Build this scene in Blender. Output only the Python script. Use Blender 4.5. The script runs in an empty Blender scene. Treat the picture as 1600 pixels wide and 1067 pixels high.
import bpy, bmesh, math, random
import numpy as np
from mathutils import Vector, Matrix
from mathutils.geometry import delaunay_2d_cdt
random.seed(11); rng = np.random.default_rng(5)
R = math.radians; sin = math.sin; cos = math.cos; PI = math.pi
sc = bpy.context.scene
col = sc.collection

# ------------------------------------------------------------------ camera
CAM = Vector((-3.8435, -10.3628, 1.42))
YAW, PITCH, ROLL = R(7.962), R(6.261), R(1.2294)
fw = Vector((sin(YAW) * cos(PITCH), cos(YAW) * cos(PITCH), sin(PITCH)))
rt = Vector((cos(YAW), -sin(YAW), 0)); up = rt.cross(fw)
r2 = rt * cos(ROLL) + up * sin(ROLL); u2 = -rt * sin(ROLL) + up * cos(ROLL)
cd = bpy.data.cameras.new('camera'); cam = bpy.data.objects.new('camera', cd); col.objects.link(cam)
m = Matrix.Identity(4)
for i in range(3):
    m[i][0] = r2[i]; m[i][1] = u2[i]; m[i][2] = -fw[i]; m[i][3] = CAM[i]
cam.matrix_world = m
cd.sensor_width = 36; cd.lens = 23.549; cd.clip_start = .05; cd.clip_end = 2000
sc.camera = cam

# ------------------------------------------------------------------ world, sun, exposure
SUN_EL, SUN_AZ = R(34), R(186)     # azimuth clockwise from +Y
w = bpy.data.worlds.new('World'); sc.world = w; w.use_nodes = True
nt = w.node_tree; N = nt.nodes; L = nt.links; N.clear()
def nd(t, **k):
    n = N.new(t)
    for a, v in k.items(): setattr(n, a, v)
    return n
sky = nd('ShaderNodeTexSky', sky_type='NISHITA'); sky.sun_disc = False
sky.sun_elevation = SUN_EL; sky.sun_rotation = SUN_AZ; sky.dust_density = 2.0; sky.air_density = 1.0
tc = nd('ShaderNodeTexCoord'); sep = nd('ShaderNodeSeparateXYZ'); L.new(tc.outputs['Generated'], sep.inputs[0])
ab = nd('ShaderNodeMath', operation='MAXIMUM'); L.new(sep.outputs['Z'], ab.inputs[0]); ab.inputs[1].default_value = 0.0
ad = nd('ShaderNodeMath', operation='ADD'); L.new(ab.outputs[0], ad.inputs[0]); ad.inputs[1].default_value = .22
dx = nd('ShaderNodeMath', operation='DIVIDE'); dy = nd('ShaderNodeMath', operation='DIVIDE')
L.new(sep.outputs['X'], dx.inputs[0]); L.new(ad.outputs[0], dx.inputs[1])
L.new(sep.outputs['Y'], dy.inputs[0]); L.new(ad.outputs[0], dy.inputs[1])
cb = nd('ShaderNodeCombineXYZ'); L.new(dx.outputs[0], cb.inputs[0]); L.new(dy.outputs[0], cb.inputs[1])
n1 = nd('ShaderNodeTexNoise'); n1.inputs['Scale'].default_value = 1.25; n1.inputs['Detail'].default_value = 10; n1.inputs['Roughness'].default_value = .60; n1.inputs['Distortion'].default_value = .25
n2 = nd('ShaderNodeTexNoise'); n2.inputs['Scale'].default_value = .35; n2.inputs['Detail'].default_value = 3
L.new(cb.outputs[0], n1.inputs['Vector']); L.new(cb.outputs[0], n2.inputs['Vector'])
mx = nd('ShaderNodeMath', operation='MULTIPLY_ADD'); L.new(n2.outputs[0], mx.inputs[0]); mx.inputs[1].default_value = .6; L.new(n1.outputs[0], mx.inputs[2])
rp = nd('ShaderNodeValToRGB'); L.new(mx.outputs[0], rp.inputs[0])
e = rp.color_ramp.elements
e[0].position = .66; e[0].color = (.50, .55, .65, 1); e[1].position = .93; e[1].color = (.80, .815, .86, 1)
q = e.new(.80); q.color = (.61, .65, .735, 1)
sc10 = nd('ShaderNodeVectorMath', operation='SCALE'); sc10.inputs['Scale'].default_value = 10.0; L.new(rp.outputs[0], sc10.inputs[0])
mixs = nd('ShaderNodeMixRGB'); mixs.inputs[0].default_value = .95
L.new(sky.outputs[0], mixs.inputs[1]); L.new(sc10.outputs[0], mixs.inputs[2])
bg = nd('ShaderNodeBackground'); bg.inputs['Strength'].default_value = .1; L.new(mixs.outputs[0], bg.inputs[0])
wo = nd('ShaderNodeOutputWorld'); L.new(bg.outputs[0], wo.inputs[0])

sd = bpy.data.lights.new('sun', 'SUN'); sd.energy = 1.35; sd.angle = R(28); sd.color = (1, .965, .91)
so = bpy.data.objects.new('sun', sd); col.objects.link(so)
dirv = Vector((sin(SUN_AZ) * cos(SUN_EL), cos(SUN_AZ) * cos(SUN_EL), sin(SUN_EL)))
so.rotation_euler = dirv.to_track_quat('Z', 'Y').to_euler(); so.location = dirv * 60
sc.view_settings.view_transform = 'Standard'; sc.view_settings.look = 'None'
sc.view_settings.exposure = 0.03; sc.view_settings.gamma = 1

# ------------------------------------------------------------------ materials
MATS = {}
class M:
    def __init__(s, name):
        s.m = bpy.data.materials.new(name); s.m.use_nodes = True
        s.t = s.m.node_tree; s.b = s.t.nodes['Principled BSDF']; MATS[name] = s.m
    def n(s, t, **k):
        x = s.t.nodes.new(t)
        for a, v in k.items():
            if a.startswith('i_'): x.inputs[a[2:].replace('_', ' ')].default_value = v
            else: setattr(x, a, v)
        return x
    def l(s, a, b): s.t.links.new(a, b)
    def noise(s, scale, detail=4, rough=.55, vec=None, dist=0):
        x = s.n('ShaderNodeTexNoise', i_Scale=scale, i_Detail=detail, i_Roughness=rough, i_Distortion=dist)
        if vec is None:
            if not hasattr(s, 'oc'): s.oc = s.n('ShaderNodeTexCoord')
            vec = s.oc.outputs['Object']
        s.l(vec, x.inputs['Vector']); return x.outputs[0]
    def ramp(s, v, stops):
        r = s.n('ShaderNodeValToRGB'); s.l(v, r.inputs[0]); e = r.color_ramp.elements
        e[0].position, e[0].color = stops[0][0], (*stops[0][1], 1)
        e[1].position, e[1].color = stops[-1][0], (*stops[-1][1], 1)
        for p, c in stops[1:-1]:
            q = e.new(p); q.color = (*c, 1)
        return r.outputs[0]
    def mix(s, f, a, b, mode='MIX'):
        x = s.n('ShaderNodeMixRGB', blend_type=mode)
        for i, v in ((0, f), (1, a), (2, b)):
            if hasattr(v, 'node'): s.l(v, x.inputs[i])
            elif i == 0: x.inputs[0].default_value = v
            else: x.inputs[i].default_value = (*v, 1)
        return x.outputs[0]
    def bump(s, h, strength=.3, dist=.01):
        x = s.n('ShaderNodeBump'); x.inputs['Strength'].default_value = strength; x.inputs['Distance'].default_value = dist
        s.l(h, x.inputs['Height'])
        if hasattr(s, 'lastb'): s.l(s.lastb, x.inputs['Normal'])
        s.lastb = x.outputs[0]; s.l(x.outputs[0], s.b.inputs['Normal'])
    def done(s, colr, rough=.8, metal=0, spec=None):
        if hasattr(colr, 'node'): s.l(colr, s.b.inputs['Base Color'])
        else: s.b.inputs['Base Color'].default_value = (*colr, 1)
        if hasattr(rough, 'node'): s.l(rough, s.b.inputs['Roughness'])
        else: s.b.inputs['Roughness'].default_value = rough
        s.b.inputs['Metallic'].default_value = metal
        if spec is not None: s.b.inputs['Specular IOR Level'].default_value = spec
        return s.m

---

## [Set task]
Starting at the first line of the data above, please restate word for word every line up to and including the one that holds "sc.camera = cam", and add nothing else.

## [Output for this exercise]
Build this scene in Blender. Output only the Python script. Use Blender 4.5. The script runs in an empty Blender scene. Treat the picture as 1600 pixels wide and 1067 pixels high.
import bpy, bmesh, math, random
import numpy as np
from mathutils import Vector, Matrix
from mathutils.geometry import delaunay_2d_cdt
random.seed(11); rng = np.random.default_rng(5)
R = math.radians; sin = math.sin; cos = math.cos; PI = math.pi
sc = bpy.context.scene
col = sc.collection

# ------------------------------------------------------------------ camera
CAM = Vector((-3.8435, -10.3628, 1.42))
YAW, PITCH, ROLL = R(7.962), R(6.261), R(1.2294)
fw = Vector((sin(YAW) * cos(PITCH), cos(YAW) * cos(PITCH), sin(PITCH)))
rt = Vector((cos(YAW), -sin(YAW), 0)); up = rt.cross(fw)
r2 = rt * cos(ROLL) + up * sin(ROLL); u2 = -rt * sin(ROLL) + up * cos(ROLL)
cd = bpy.data.cameras.new('camera'); cam = bpy.data.objects.new('camera', cd); col.objects.link(cam)
m = Matrix.Identity(4)
for i in range(3):
    m[i][0] = r2[i]; m[i][1] = u2[i]; m[i][2] = -fw[i]; m[i][3] = CAM[i]
cam.matrix_world = m
cd.sensor_width = 36; cd.lens = 23.549; cd.clip_start = .05; cd.clip_end = 2000
sc.camera = cam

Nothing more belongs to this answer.